▶ _STATED TASK_
Gather each line of the entries below that includes "this".

▶ _INPUT DATA_
■ ■ ■
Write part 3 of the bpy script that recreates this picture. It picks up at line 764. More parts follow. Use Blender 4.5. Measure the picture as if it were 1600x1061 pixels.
■ ■ ■
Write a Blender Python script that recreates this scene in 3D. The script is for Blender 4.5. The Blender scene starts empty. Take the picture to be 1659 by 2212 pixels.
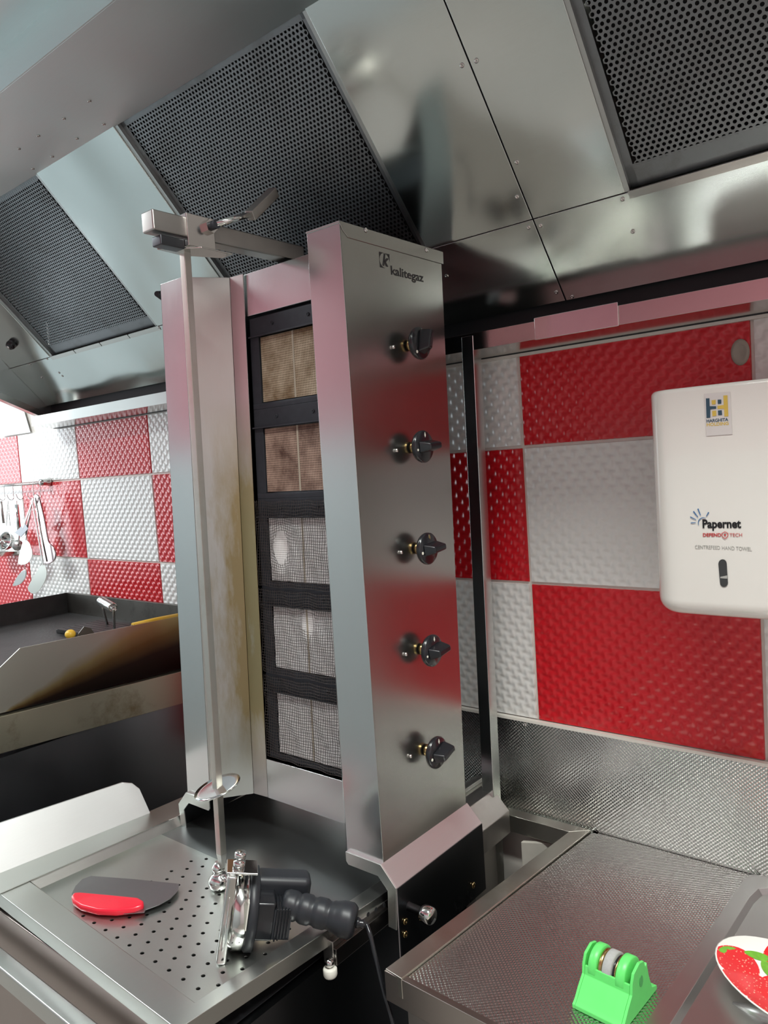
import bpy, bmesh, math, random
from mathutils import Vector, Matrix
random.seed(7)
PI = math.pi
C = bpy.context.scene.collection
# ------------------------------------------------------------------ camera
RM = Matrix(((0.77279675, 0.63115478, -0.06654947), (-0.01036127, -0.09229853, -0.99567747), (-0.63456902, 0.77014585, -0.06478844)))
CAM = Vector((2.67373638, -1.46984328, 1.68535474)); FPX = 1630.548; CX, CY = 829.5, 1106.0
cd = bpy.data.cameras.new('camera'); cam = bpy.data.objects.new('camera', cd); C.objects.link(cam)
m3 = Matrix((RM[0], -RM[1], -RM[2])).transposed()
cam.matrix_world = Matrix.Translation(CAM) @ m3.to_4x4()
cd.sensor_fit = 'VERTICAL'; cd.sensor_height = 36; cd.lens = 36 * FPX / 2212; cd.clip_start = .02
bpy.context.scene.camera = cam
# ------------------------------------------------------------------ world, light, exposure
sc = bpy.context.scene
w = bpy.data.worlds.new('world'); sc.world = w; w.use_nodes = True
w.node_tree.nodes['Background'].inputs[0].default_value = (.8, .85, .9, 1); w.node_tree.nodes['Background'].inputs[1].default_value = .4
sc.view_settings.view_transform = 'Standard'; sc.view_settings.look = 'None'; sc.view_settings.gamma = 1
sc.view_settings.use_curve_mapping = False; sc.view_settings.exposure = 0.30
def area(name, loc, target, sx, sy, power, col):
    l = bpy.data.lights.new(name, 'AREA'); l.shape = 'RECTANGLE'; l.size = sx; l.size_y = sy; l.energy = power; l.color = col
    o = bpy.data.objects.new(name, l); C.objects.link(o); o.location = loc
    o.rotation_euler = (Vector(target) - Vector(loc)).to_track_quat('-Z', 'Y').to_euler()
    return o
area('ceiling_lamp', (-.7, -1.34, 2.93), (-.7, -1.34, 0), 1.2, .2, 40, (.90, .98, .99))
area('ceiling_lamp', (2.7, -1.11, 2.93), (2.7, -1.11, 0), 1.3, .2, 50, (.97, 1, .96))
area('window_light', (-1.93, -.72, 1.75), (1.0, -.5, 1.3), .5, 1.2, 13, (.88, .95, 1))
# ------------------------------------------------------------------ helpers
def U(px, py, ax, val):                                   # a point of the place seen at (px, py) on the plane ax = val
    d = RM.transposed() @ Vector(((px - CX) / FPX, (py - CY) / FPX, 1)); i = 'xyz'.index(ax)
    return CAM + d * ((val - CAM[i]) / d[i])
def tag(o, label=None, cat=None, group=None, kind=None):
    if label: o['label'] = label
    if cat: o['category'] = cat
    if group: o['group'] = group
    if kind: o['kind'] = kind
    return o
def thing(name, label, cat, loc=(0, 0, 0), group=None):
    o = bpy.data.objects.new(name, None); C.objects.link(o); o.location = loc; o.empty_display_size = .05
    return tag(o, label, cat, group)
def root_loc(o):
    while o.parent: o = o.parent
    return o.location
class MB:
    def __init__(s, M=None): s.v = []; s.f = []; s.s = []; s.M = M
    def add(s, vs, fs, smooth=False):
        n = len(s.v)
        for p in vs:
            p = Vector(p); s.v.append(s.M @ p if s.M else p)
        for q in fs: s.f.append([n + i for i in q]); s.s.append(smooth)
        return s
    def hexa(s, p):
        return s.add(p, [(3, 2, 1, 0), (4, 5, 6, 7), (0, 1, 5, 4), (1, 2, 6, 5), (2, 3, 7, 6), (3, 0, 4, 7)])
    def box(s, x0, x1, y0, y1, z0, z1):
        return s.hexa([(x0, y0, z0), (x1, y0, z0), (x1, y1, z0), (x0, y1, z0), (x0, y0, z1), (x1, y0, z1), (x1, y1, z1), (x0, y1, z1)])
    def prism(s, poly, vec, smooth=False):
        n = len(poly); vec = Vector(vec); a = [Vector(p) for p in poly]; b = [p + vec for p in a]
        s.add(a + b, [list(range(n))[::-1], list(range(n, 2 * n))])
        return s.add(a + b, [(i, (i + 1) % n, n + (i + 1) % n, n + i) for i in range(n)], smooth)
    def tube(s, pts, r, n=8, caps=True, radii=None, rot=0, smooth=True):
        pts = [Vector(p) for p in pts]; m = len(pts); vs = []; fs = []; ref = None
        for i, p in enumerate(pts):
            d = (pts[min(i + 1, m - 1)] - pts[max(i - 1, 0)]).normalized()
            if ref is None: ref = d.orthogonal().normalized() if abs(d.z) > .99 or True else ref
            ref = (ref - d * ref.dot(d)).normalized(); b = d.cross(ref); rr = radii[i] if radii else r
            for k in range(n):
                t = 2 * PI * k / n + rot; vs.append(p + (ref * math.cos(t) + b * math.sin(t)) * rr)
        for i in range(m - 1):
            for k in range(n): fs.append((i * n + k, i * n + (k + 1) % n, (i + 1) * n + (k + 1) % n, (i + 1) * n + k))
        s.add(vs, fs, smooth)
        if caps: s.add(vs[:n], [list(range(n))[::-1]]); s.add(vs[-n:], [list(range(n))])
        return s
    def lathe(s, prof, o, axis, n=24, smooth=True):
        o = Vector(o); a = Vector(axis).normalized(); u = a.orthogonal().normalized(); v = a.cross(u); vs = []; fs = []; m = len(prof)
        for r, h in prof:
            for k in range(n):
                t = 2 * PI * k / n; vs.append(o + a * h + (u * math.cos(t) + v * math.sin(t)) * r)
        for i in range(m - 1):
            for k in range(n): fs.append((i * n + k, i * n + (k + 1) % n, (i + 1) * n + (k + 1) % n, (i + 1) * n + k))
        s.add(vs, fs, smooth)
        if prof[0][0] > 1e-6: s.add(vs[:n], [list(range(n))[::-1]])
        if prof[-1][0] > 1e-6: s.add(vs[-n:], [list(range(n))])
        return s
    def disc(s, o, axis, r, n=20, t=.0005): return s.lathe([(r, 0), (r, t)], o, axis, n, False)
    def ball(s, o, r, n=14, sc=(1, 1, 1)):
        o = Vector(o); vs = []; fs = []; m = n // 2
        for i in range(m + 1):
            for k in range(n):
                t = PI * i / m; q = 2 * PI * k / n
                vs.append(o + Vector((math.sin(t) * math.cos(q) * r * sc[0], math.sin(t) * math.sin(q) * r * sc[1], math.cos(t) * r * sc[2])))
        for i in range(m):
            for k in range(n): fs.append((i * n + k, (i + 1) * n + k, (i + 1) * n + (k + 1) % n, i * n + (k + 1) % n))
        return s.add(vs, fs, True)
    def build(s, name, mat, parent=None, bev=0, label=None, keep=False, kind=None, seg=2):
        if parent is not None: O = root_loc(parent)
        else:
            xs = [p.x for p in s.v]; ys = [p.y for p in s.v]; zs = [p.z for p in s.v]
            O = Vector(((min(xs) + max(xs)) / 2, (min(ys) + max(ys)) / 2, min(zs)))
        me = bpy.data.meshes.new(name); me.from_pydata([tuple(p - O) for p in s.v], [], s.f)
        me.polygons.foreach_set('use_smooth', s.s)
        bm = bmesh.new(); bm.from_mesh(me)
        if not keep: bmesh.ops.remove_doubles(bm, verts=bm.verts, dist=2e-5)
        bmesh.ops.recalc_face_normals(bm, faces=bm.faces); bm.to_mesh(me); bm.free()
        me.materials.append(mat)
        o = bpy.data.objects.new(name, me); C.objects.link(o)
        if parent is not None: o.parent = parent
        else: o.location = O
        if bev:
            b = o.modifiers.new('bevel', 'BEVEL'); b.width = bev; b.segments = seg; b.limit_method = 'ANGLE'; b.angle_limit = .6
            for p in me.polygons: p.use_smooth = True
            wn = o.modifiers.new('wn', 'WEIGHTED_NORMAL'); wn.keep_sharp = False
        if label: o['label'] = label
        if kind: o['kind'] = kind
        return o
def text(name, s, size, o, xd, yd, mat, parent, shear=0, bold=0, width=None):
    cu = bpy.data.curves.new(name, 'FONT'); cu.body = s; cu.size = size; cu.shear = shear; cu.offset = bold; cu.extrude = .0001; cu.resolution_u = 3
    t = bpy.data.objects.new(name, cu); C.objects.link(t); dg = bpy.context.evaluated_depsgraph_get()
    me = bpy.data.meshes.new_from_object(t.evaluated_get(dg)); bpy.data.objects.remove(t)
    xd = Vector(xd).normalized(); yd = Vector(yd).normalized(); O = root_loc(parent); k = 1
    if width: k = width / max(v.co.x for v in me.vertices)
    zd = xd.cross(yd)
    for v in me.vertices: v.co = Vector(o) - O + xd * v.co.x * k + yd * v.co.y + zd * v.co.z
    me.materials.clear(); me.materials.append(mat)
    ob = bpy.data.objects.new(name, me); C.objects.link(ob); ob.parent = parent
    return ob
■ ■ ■
▶ _WRITTEN ANSWER_
Write part 3 of the bpy script that recreates this picture. It picks up at line 764. More parts follow. Use Blender 4.5. Measure the picture as if it were 1600x1061 pixels.
Write a Blender Python script that recreates this scene in 3D. The script is for Blender 4.5. The Blender scene starts empty. Take the picture to be 1659 by 2212 pixels.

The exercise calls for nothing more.